A series of severe thunderstorms in the spring, with accompanying tornadoes and hail, also contributed to the heavy US losses. No less than five tornado-hail outbreaks caused insured losses in excess of $1bn each.
Paradoxically, last winter’s heavy snow and rainfall in California actually fuelled this year’s devastating brushfire season. This is because, after a long drought, the precipitation had caused many plants to sprout and grow again.
The summer heat turned this increased vegetation into a veritable matchbox, leading to severe brush fires that lasted well into December.
Due to the high insurance density in some impacted suburbs, overall losses for the October fires alone were $10.5bn, and insured losses are expected to be around $8bn.
In Europe — late frost and long summers
Unusually low temperatures in April caused billions in damage to European farmers since their crops had already grown robustly in an otherwise warm spring.
Depending on the region and particular fruit, harvests were up to 50 percent smaller than usual.
Another apparent paradox is that such events may start to occur more frequently in the future as a result of climate change: plants in certain regions are beginning to sprout earlier in spring, while the threat of frost often does not diminish to the same extent, so that the risk actually increases.
Losses caused by the late frost amounted to US$ 3.6bn (€3.3bn), of which only $650m was insured, given the low insurance penetration in the agricultural sector.
In Asia — monsoon rains cost lives
Some 2,700 people lost their lives following an extremely severe monsoon in South Asia.
The annual monsoon season, which brings the otherwise desperately needed rain, lasted about four weeks longer than normal in 2017.
The regions most severely affected this time were the Terai lowlands in Nepal, where almost half of the Nepalese live, as well as certain Indian provinces along the Himalayas. In some districts, three-quarters of the territory was under water.
The fact that only a small fraction of the US$ 3.5bn in total losses was insured contributed to the humanitarian catastrophe.

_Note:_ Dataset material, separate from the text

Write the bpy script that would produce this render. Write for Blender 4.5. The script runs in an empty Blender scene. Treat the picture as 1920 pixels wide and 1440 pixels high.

Is climate change to blame for the record insurance losses?
Governments around the world are working to tackle climate change, with the US withdrawal from the Paris climate accords spurring others on to do more to try to limit emissions.
US president Donald Trump has sought to undermine the importance of climate change, which is thought to appeal to his conservative base in the US.
Despite this the Trump administration released a report in November last year that warned “extreme climate events” like heavy rainfall, heatwaves, wildfires, and rising sea-levels get more severe and potentially result in abrupt, irreversible climate changes.
However, assessing whether climate change is directly responsible for individual events is difficult.
The Bulletin of the American Meteorological Society has begun issuing a special report each year assessing the impact of climate change on the previous year’s extreme events, according to a recent report in Scientific American.
Meanwhile, the intensity, frequency and duration of North Atlantic hurricanes have increased since the early 1980s, according to the most recent National Climate Assessment.